Optoelectronic Intelligence

TL;DR

This paper proposes a design for optoelectronic hardware for general intelligence, combining photonics and electronics to enable scalable, efficient neural systems inspired by neuroscience and VLSI principles.

Contribution

It introduces a comprehensive concept for optoelectronic neural hardware integrating photonics and electronics at wafer scale for large-scale intelligent systems.

Findings

Photonics enables high fan-out and low-latency communication.

Josephson circuits provide nonlinear, high-speed, low-power computation.

Operation at 4K allows efficient single-photon detection and silicon light sources.

Abstract

To design and construct hardware for general intelligence, we must consider principles of both neuroscience and very-large-scale integration. For large neural systems capable of general intelligence, the attributes of photonics for communication and electronics for computation are complementary and interdependent.

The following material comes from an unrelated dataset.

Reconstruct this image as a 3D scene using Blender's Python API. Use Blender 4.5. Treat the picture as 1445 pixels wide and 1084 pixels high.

Using light for communication enables high fan-out as well as low-latency signaling across large systems with no traffic-dependent bottlenecks. For computation, the inherent nonlinearities, high speed, and low power consumption of Josephson circuits are conducive to complex neural functions. Operation at 4\,K enables the use of single-photon detectors and silicon light sources, two features that lead to efficiency and economical scalability. Here I sketch a concept for optoelectronic hardware, beginning with synaptic circuits, continuing through wafer-scale integration, and extending to systems interconnected with fiber-optic white matter, potentially at the scale of the human brain and beyond.